If you only access the Web UI from the host PC, plain HTTP is fine. The moment you access it over LAN (let alone WAN), you want HTTPS so passwords and session cookies aren't in the clear. AASM v0.8.3 ships a one-click Install Certificates button that generates a self-signed root CA + a server cert for the Web UI - and optionally installs the root into Windows' trusted store so your browser stops warning.
Prerequisites:
Server tab (any server) → Maintenance sub-tab → Maintenance & Management. Scroll to the Quick Actions & Management card → SYSTEM OPERATIONS section.
The cyan Install Certificates button (next to Open Firewall Ports) generates the cert chain. Windows will prompt for elevation - approve it.
AASM creates a self-signed root CA + a server certificate bound to the host PC's common names (e.g. localhost, the LAN IP, the machine's hostname).

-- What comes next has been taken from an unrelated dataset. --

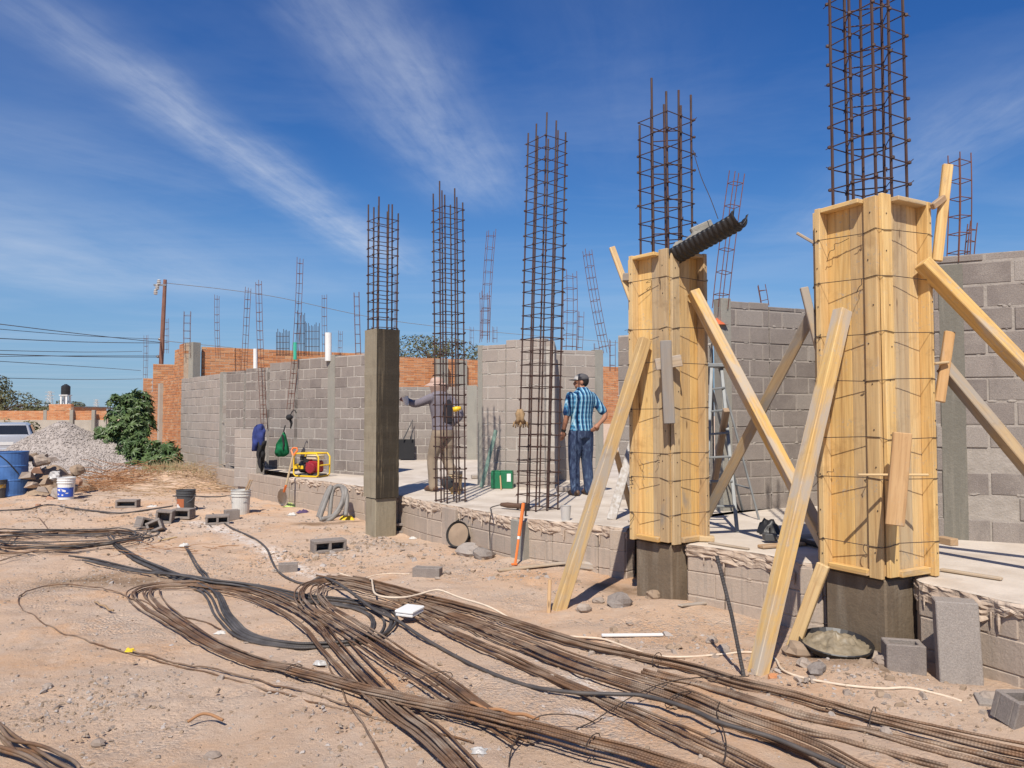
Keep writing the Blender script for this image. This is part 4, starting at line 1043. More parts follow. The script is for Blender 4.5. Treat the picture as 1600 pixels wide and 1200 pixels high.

The certs are stored next to AASM's data directory.
Open the App Settings dialog → Web UI section. If a Use HTTPS toggle appears (it should now that the cert exists), enable it. The Web UI restarts and now listens on the same port over TLS.

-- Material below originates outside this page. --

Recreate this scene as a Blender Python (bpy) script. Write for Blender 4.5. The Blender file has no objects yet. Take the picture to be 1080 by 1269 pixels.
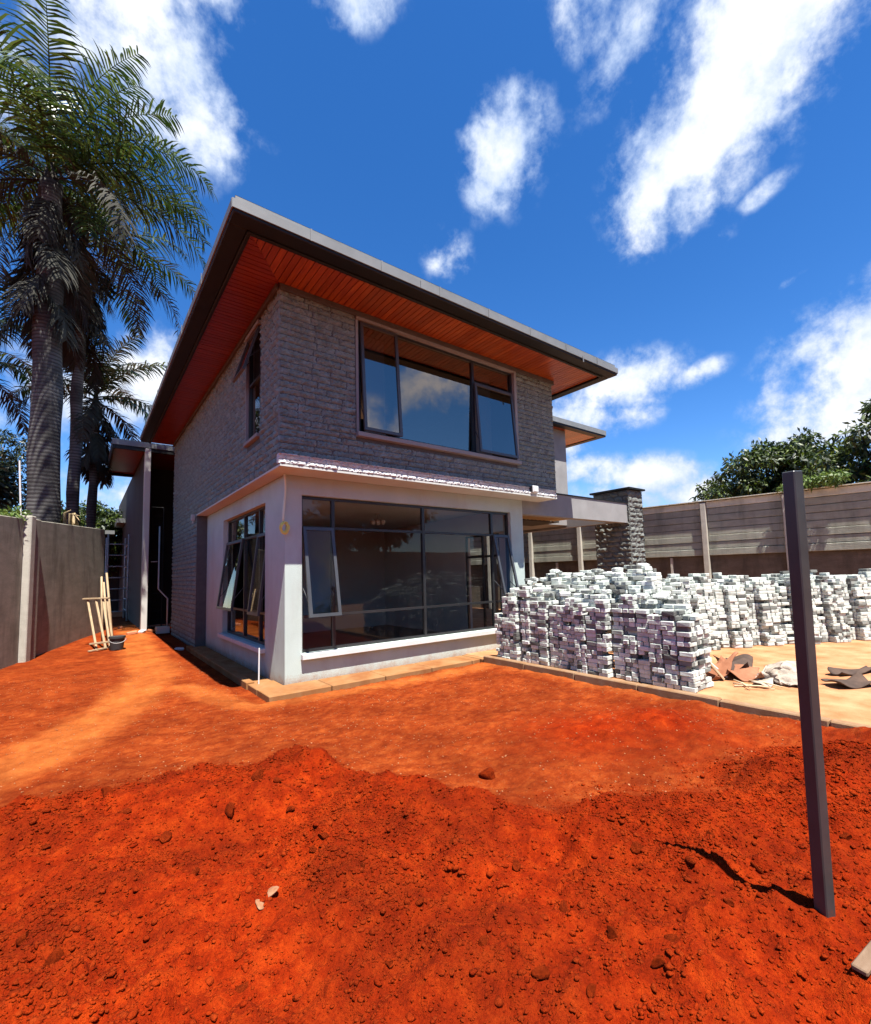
import bpy, bmesh, math, random
import numpy as np
from mathutils import Vector, Matrix
from mathutils.bvhtree import BVHTree

random.seed(7)
RNG = np.random.default_rng(7)
sc = bpy.context.scene
COL = sc.collection
R = math.radians

# ------------------------------------------------------------------ helpers
class MB:
    """collects boxes, bars, grids; build() links them as ONE mesh object"""
    def __init__(s): s.v = []; s.f = []
    def add(s, vs, fs):
        n = len(s.v); s.v += [tuple(map(float, p)) for p in vs]; s.f += [tuple(i + n for i in f) for f in fs]
    def box(s, x0, x1, y0, y1, z0, z1, P=None):
        vs = [(x, y, z) for x in (x0, x1) for y in (y0, y1) for z in (z0, z1)]
        if P: vs = [P(*q) for q in vs]
        s.add(vs, [(0, 1, 3, 2), (4, 6, 7, 5), (0, 4, 5, 1), (2, 3, 7, 6), (0, 2, 6, 4), (1, 5, 7, 3)])
    def quad(s, a, b, c, d): s.add([a, b, c, d], [(0, 1, 2, 3)])
    def bar(s, a, b, w, h=None, up=(0, 0, 1)):
        a = Vector(a); b = Vector(b); d = (b - a).normalized(); h = h or w
        u = Vector(up)
        if abs(d.dot(u)) > .95: u = Vector((0, 1, 0))
        x = d.cross(u).normalized() * w / 2; y = x.cross(d).normalized() * h / 2
        vs = []
        for p in (a, b): vs += [p - x - y, p + x - y, p + x + y, p - x + y]
        s.add(vs, [(3, 2, 1, 0), (4, 5, 6, 7), (0, 1, 5, 4), (1, 2, 6, 5), (2, 3, 7, 6), (3, 0, 4, 7)])
    def tube(s, pts, rad, n=10, caps=True):
        pts = [Vector(p) for p in pts]; m = len(pts)
        rads = rad if isinstance(rad, (list, tuple)) else [rad] * m
        ref = Vector((1, 0, 0)); base = len(s.v); vs = []
        for i, p in enumerate(pts):
            d = (pts[min(i + 1, m - 1)] - pts[max(i - 1, 0)]).normalized()
            if abs(d.dot(ref)) > .9: ref = Vector((0, 1, 0)) if abs(d.x) > .9 else Vector((1, 0, 0))
            x = (ref - d * ref.dot(d)).normalized(); y = d.cross(x); ref = x
            for k in range(n):
                t = 2 * math.pi * k / n
                vs.append(p + (x * math.cos(t) + y * math.sin(t)) * rads[i])
        fs = [(i * n + k, i * n + (k + 1) % n, (i + 1) * n + (k + 1) % n, (i + 1) * n + k) for i in range(m - 1) for k in range(n)]
        if caps: fs += [tuple(range(n - 1, -1, -1)), tuple(range((m - 1) * n, m * n))]
        s.add(vs, fs)
    def build(s, name, mat, parent=None, smooth=False, bevel=0, recalc=True):
        me = bpy.data.meshes.new(name); me.from_pydata(s.v, [], s.f)
        if recalc or bevel:
            bm = bmesh.new(); bm.from_mesh(me)
            bmesh.ops.recalc_face_normals(bm, faces=bm.faces)
            if bevel:
                es = [e for e in bm.edges if len(e.link_faces) == 2 and e.calc_face_angle(0) > .6]
                bmesh.ops.bevel(bm, geom=es, offset=bevel, segments=1, affect='EDGES', clamp_overlap=True)
            bm.to_mesh(me); bm.free()
        return link(name, me, mat, parent, smooth)

def link(name, me, mat, parent=None, smooth=False):
    o = bpy.data.objects.new(name, me); COL.objects.link(o)
    for m in (mat if isinstance(mat, (list, tuple)) else [mat]): me.materials.append(m)
    if smooth: me.polygons.foreach_set('use_smooth', [True] * len(me.polygons))
    if parent:
        o.parent = parent
        o.matrix_parent_inverse = PWORLD(parent).inverted()
    return o

def PWORLD(o):
    m = o.matrix_basis.copy()
    return PWORLD(o.parent) @ o.matrix_parent_inverse @ m if o.parent else m

def mesh_np(name, V, F, mat, parent=None, smooth=False):
    V = np.asarray(V, np.float32); F = np.asarray(F, np.int32); k = F.shape[1]
    me = bpy.data.meshes.new(name)
    me.vertices.add(len(V)); me.vertices.foreach_set('co', V.ravel())
    me.loops.add(F.size); me.loops.foreach_set('vertex_index', F.ravel())
    me.polygons.add(len(F)); me.polygons.foreach_set('loop_start', np.arange(0, F.size, k, dtype=np.int32))
    me.update(calc_edges=True); me.validate()
    return link(name, me, mat, parent, smooth)

def tag(o, label=None, cat=None, group=None, kind=None):
    if label: o['label'] = label
    if cat: o['category'] = cat
    if group: o['group'] = group
    if kind: o['kind'] = kind
    return o

def empty(name, loc, label=None, cat=None, group=None):
    o = bpy.data.objects.new(name, None); COL.objects.link(o); o.location = loc
    o.empty_display_size = .2
    return tag(o, label, cat, group)

# value noise, vectorised
def _h(ix, iy, seed):
    n = (ix.astype(np.int64) * 374761393 + iy.astype(np.int64) * 668265263 + seed * 982451653) & 0xffffffff
    n = ((n ^ (n >> 13)) * 1274126177) & 0xffffffff
    n = n ^ (n >> 16)
    return (n & 0xffff) / 65535.0
def vnoise(x, y, seed=0):
    ix = np.floor(x); iy = np.floor(y); fx = x - ix; fy = y - iy
    fx = fx * fx * fx * (fx * (fx * 6 - 15) + 10); fy = fy * fy * fy * (fy * (fy * 6 - 15) + 10)
    a = _h(ix, iy, seed); b = _h(ix + 1, iy, seed); c = _h(ix, iy + 1, seed); d = _h(ix + 1, iy + 1, seed)
    return (a + (b - a) * fx) * (1 - fy) + (c + (d - c) * fx) * fy - .5
def fbm(x, y, seed=0, octs=4):
    r = 0; a = 1; 
    for i in range(octs):
        r = r + a * vnoise(x * 2 ** i + 13.7 * i, y * 2 ** i - 7.1 * i, seed + i); a *= .5
    return r
def sstep(a, b, x):
    t = np.clip((x - a) / (b - a), 0, 1); return t * t * (3 - 2 * t)

# ------------------------------------------------------------------ materials
class NT:
    def __init__(s, name):
        s.m = bpy.data.materials.new(name); s.m.use_nodes = True
        s.t = s.m.node_tree; s.n = s.t.nodes; s.b = s.n['Principled BSDF']; s.out = s.n['Material Output']
        s.co = s.n.new('ShaderNodeTexCoord').outputs['Object']
    def L(s, a, b): s.t.links.new(a, b)
    def noise(s, scale, detail=4, rough=.55, vec=None, dist=0):
        n = s.n.new('ShaderNodeTexNoise'); n.inputs['Scale'].default_value = scale; n.inputs['Detail'].default_value = detail
        n.inputs['Roughness'].default_value = rough; n.inputs['Distortion'].default_value = dist
        s.L(vec or s.co, n.inputs['Vector']); return n.outputs['Fac']
    def map(s, sx, sy, sz, rot=(0, 0, 0)):
        n = s.n.new('ShaderNodeMapping'); n.inputs['Scale'].default_value = (sx, sy, sz); n.inputs['Rotation'].default_value = rot
        s.L(s.co, n.inputs['Vector']); return n.outputs['Vector']
    def ramp(s, fac, stops):
        n = s.n.new('ShaderNodeValToRGB'); e = n.color_ramp.elements
        while len(e) < len(stops): e.new(.5)
        for el, (p, c) in zip(e, stops): el.position = p; el.color = (*c, 1) if len(c) == 3 else c
        s.L(fac, n.inputs['Fac']); return n.outputs['Color']
    def mix(s, fac, a, b, mode='MIX'):
        n = s.n.new('ShaderNodeMix'); n.data_type = 'RGBA'; n.blend_type = mode
        for v, k in ((fac, 0), (a, 6), (b, 7)):
            if isinstance(v, (int, float)): n.inputs[k].default_value = v
            elif isinstance(v, tuple): n.inputs[k].default_value = (*v, 1)
            else: s.L(v, n.inputs[k])
        return n.outputs[2]
    def math(s, op, a, b=0.):
        n = s.n.new('ShaderNodeMath'); n.operation = op
        for v, k in ((a, 0), (b, 1)):
            if isinstance(v, (int, float)): n.inputs[k].default_value = v
            else: s.L(v, n.inputs[k])
        return n.outputs[0]
    def attr(s, name):
        n = s.n.new('ShaderNodeAttribute'); n.attribute_name = name; return n.outputs['Fac']
    def rand(s): return s.n.new('ShaderNodeObjectInfo').outputs['Random']
    def island(s): return s.n.new('ShaderNodeNewGeometry').outputs['Random Per Island']
    def bump(s, h, strength, dist=.02, prev=None):
        n = s.n.new('ShaderNodeBump'); n.inputs['Strength'].default_value = strength; n.inputs['Distance'].default_value = dist
        s.L(h, n.inputs['Height'])
        if prev: s.L(prev, n.inputs['Normal'])
        return n.outputs['Normal']
    def done(s, color, rough=.85, spec=.3, normal=None, metal=0):
        K = .76
        if isinstance(color, tuple): s.b.inputs['Base Color'].default_value = (*color, 1)
        else:
            h_ = s.n.new('ShaderNodeHueSaturation'); h_.inputs['Value'].default_value = K; s.L(color, h_.inputs['Color']); s.L(h_.outputs[0], s.b.inputs['Base Color'])
        if isinstance(rough, (int, float)): s.b.inputs['Roughness'].default_value = rough
        else: s.L(rough, s.b.inputs['Roughness'])
        s.b.inputs['Specular IOR Level'].default_value = spec; s.b.inputs['Metallic'].default_value = metal
        if normal: s.L(normal, s.b.inputs['Normal'])
        return s.m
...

Update the URL you use to reach the Web UI:
https://192.168.1.42:3000
First visit, the browser will show a "Not secure" warning because the root CA isn't trusted yet. Step 5 fixes that.

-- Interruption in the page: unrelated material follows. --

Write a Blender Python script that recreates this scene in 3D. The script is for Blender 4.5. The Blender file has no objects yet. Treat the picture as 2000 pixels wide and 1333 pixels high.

On the AASM host PC, the root CA was already installed during step 2 (Windows trusted-root store). On other devices (your laptop, phone, etc.) you need to install it manually:
Self-signed certs are fine for LAN. For real WAN exposure, get a Let's Encrypt cert via your domain name and point AASM at it (advanced; see the Discord for help).
The Web UI is now served over HTTPS with a self-signed cert. Trust the root on every device you connect from to silence the browser warning.